▶ [Aim of the task]: Skip the pictures, please, and write out exactly the lines from the opening of the data through the line containing "CT, ST = math.cos(TH), math.sin(TH)".

▶ [Data provided]:
________

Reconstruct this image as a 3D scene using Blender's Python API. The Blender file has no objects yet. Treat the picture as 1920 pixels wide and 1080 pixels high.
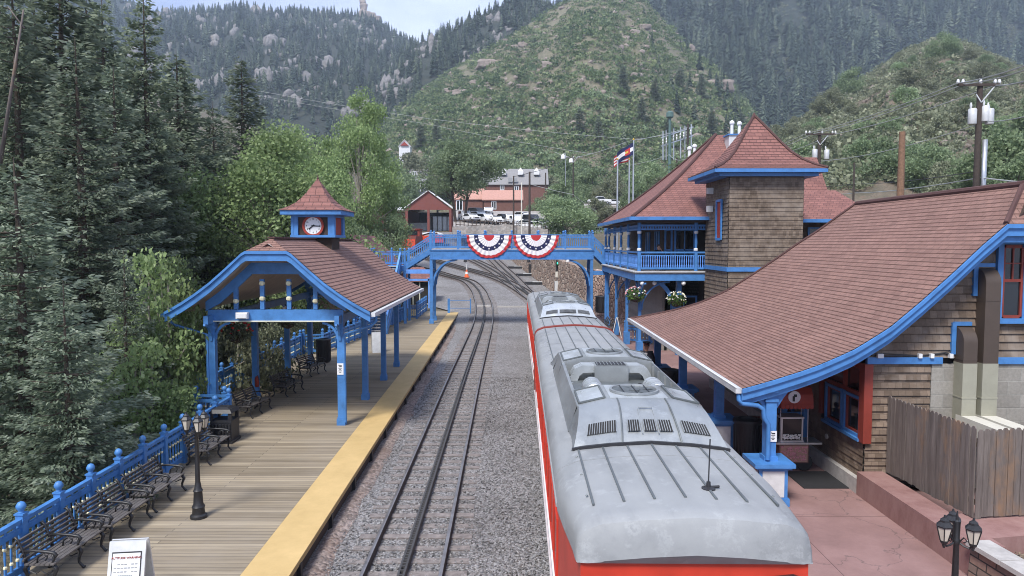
import bpy, bmesh, math, random
import numpy as np
from mathutils import Vector, Matrix, noise
random.seed(7)
NR = np.random.default_rng(11)
R = math.radians
SC = bpy.context.scene
COL = SC.collection
F = 1350.0
TH = math.atan(83 / F)
CAMZ = 6.14
CT, ST = math.cos(TH), math.sin(TH)

# ---- surveying: turns a sight line (in the photo's 1920 grid) into a place in the world
def at(px, py, D):
    a, b = (px - 960) / F, (540 - py) / F
    d = Vector((a, CT + b * ST, -ST + b * CT))
    s = D / d.y
    return Vector((d.x * s, D, CAMZ + d.z * s))
def onz(px, py, z):
    a, b = (px - 960) / F, (540 - py) / F
    d = Vector((a, CT + b * ST, -ST + b * CT))
    s = (z - CAMZ) / d.z
    return Vector((d.x * s, d.y * s, z))
def gz(y):
    t = y - 55
    if t <= -6: return 0.0
    if t < 6: return 0.08 * (t + 6) ** 2 / 24
    return 0.08 * t
def ong(px, py):
    lo, hi = 4.0, 260.0
    for _ in range(50):
        m = (lo + hi) / 2
        if at(px, py, m).z > gz(m): lo = m
        else: hi = m
    p = at(px, py, lo)
    return p

# ---- scene helpers
def tag(o, label=None, cat=None, group=None, kind=None):
    if label: o['label'] = label
    if cat: o['category'] = cat
    if group: o['group'] = group
    if kind: o['kind'] = kind
    return o
def empty(name, loc=(0, 0, 0), label=None, cat=None, group=None, kind=None):
    o = bpy.data.objects.new(name, None)
    COL.objects.link(o)
    o.location = loc
    o.empty_display_size = 0.2
    return tag(o, label, cat, group, kind)
def wloc(o):
    v = Vector((0, 0, 0))
    while o:
        v += o.location
        o = o.parent
    return v
KIDS = {}
def adopt(c, p):
    c.parent = p
    KIDS.setdefault(p.name, []).append(c)
def copy_tree(o, parent=None):
    c = o.copy()
    COL.objects.link(c)
    if parent: adopt(c, parent)
    else: c.parent = None
    for ch in list(KIDS.get(o.name, [])): copy_tree(ch, c)
    return c
def place(proto, first, loc, rz=0, s=1, label=None, group=None):
    o = proto if first else copy_tree(proto)
    o.location = loc
    o.rotation_euler = (0, 0, rz)
    o.scale = (s, s, s) if not isinstance(s, tuple) else s
    if label: o['label'] = label
    if group: o['group'] = group
    return o

class MB:
    def __init__(s):
        s.v = []; s.f = []; s.m = []; s.uv = {}; s.mi = 0
    def add(s, vs, fs, uvs=None):
        n = len(s.v)
        s.v += [tuple(p) for p in vs]
        for i, f in enumerate(fs):
            if uvs: s.uv[len(s.f)] = uvs[i]
            s.f.append(tuple(n + k for k in f)); s.m.append(s.mi)
    def hexa(s, b, t):
        s.add(list(b) + list(t), [(3, 2, 1, 0), (4, 5, 6, 7), (0, 1, 5, 4), (1, 2, 6, 5), (2, 3, 7, 6), (3, 0, 4, 7)])
    def box(s, c, d, rz=0, taper=1.0):
        cx, cy, cz = c; x, y, z = d[0] / 2, d[1] / 2, d[2] / 2
        ca, sa = math.cos(rz), math.sin(rz)
        def p(a, b, k): return (cx + a * ca - b * sa, cy + a * sa + b * ca, k)
        q = [(-x, -y), (x, -y), (x, y), (-x, y)]
        s.hexa([p(a, b, cz - z) for a, b in q], [p(a * taper, b * taper, cz + z) for a, b in q])
    def bar(s, p, q, w, h, up=(0, 0, 1)):
        p, q = Vector(p), Vector(q); d = (q - p).normalized(); u = Vector(up)
        if abs(d.dot(u)) > 0.99: u = Vector((1, 0, 0))
        r = d.cross(u).normalized(); u = r.cross(d).normalized()
        o = [(-w / 2, -h / 2), (w / 2, -h / 2), (w / 2, h / 2), (-w / 2, h / 2)]
        s.hexa([p + r * a + u * b for a, b in o], [q + r * a + u * b for a, b in o])
    def tube(s, path, r, n=8, cap=True):
        path = [Vector(p) for p in path]; k = len(path)
        rs = r if isinstance(r, (list, tuple)) else [r] * k
        vs = []; pa = None
        for i, p in enumerate(path):
            d = (path[min(i + 1, k - 1)] - path[max(i - 1, 0)]).normalized()
            if pa is None: pa = d.cross(Vector((0, 0, 1)) if abs(d.z) < .9 else Vector((1, 0, 0)))
            a = (pa - d * pa.dot(d)).normalized(); b = d.cross(a).normalized(); pa = a
            for j in range(n):
                t = 2 * math.pi * j / n
                vs.append(p + (a * math.cos(t) + b * math.sin(t)) * rs[i])
        fs = [(i * n + j, i * n + (j + 1) % n, (i + 1) * n + (j + 1) % n, (i + 1) * n + j) for i in range(k - 1) for j in range(n)]
        if cap: fs += [tuple(reversed(range(n))), tuple((k - 1) * n + j for j in range(n))]
        s.add(vs, fs)
    def lathe(s, prof, c=(0, 0, 0), n=12, axis='z', cap=True, rot=0):
        vs = []
        for (r, z) in prof:
            for j in range(n):
                t = 2 * math.pi * j / n + rot
                a, b = r * math.cos(t), r * math.sin(t)
                vs.append((c[0] + a, c[1] + b, c[2] + z) if axis == 'z' else (c[0] + a, c[1] + z, c[2] + b) if axis == 'y' else (c[0] + z, c[1] + a, c[2] + b))
        k = len(prof)
        fs = [(i * n + j, i * n + (j + 1) % n, (i + 1) * n + (j + 1) % n, (i + 1) * n + j) for i in range(k - 1) for j in range(n)]
        if cap: fs += [tuple(reversed(range(n))), tuple((k - 1) * n + j for j in range(n))]
        s.add(vs, fs)
    def prism(s, poly, fn, a, b):
        """poly of 2D points, fn(u, v, w) -> xyz, extruded w from a to b"""
        n = len(poly)
        vs = [fn(u, v, a) for u, v in poly] + [fn(u, v, b) for u, v in poly]
        s.add(vs, [tuple(range(n)), tuple(reversed(range(n, 2 * n)))] + [(i, n + i, n + (i + 1) % n, (i + 1) % n) for i in range(n)])
    def grid(s, rows, thick=None):
        """rows: list of rows of points -> sheet with uv in metres (u along the row, v across rows)"""
        R_, C_ = len(rows), len(rows[0])
        vs = [p for r in rows for p in r]
        us = [[0] * C_ for _ in range(R_)]; vv = [[0] * C_ for _ in range(R_)]
        mid = C_ // 2
        for i in range(R_):
            for j in range(C_):
                us[i][j] = (Vector(rows[i][j]) - Vector(rows[i][0])).length if not hasattr(s, 'ufn') else s.ufn(rows[i][j])
                if i: vv[i][j] = vv[i - 1][j] + (Vector(rows[i][mid]) - Vector(rows[i - 1][mid])).length
        fs = []; uvs = []
        for i in range(R_ - 1):
            for j in range(C_ - 1):
                q = [(i, j), (i, j + 1), (i + 1, j + 1), (i + 1, j)]
                fs.append(tuple(a * C_ + b for a, b in q)); uvs.append([(us[a][b], vv[a][b]) for a, b in q])
        s.add(vs, fs, uvs)
        if thick:
            n = len(vs)
            lo = [tuple(Vector(p) - Vector((0, 0, thick))) for p in vs]
            s.add(lo, [tuple(reversed(f)) for f in fs], [list(reversed(u)) for u in uvs])
            bd = [(0, j) for j in range(C_)] + [(i, C_ - 1) for i in range(1, R_)] + [(R_ - 1, j) for j in range(C_ - 2, -1, -1)] + [(i, 0) for i in range(R_ - 2, 0, -1)]
            pts = [vs[a * C_ + b] for a, b in bd]; m = len(pts)
            s.add(pts + [tuple(Vector(p) - Vector((0, 0, thick))) for p in pts], [(i, m + i, m + (i + 1) % m, (i + 1) % m) for i in range(m)])
    def build(s, name, mat, parent=None, smooth=False, sharp=None):
        me = bpy.data.meshes.new(name)
        V = np.array(s.v, dtype=float).reshape(-1, 3)
        o = bpy.data.objects.new(name, me)
        if parent is not None: off = np.array(wloc(parent))
        else:
            lo, hi = V.min(0), V.max(0); off = np.array([(lo[0] + hi[0]) / 2, (lo[1] + hi[1]) / 2, lo[2]]); o.location = off
        me.from_pydata((V - off).tolist(), [], s.f)
        for m in (mat if isinstance(mat, (list, tuple)) else [mat]): me.materials.append(m)
        if isinstance(mat, (list, tuple)): me.polygons.foreach_set('material_index', s.m)
        if s.uv:
            ul = me.uv_layers.new(name='UVMap').data
            for fi, uvs in s.uv.items():
                ls = me.polygons[fi].loop_start
                for k, w in enumerate(uvs): ul[ls + k].uv = w
        me.update()
        bm = bmesh.new(); bm.from_mesh(me); bmesh.ops.recalc_face_normals(bm, faces=bm.faces) if not getattr(s, 'keepn', False) else None
        bm.to_mesh(me); bm.free()
        if smooth:
            me.polygons.foreach_set('use_smooth', [True] * len(me.polygons))
            if sharp: me.set_sharp_from_angle(angle=R(sharp))
        COL.objects.link(o)
        if parent is not None: adopt(o, parent)
        return o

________

▶ [Worked solution]:
Reconstruct this image as a 3D scene using Blender's Python API. The Blender file has no objects yet. Treat the picture as 1920 pixels wide and 1080 pixels high.
import bpy, bmesh, math, random
import numpy as np
from mathutils import Vector, Matrix, noise
random.seed(7)
NR = np.random.default_rng(11)
R = math.radians
SC = bpy.context.scene
COL = SC.collection
F = 1350.0
TH = math.atan(83 / F)
CAMZ = 6.14
CT, ST = math.cos(TH), math.sin(TH)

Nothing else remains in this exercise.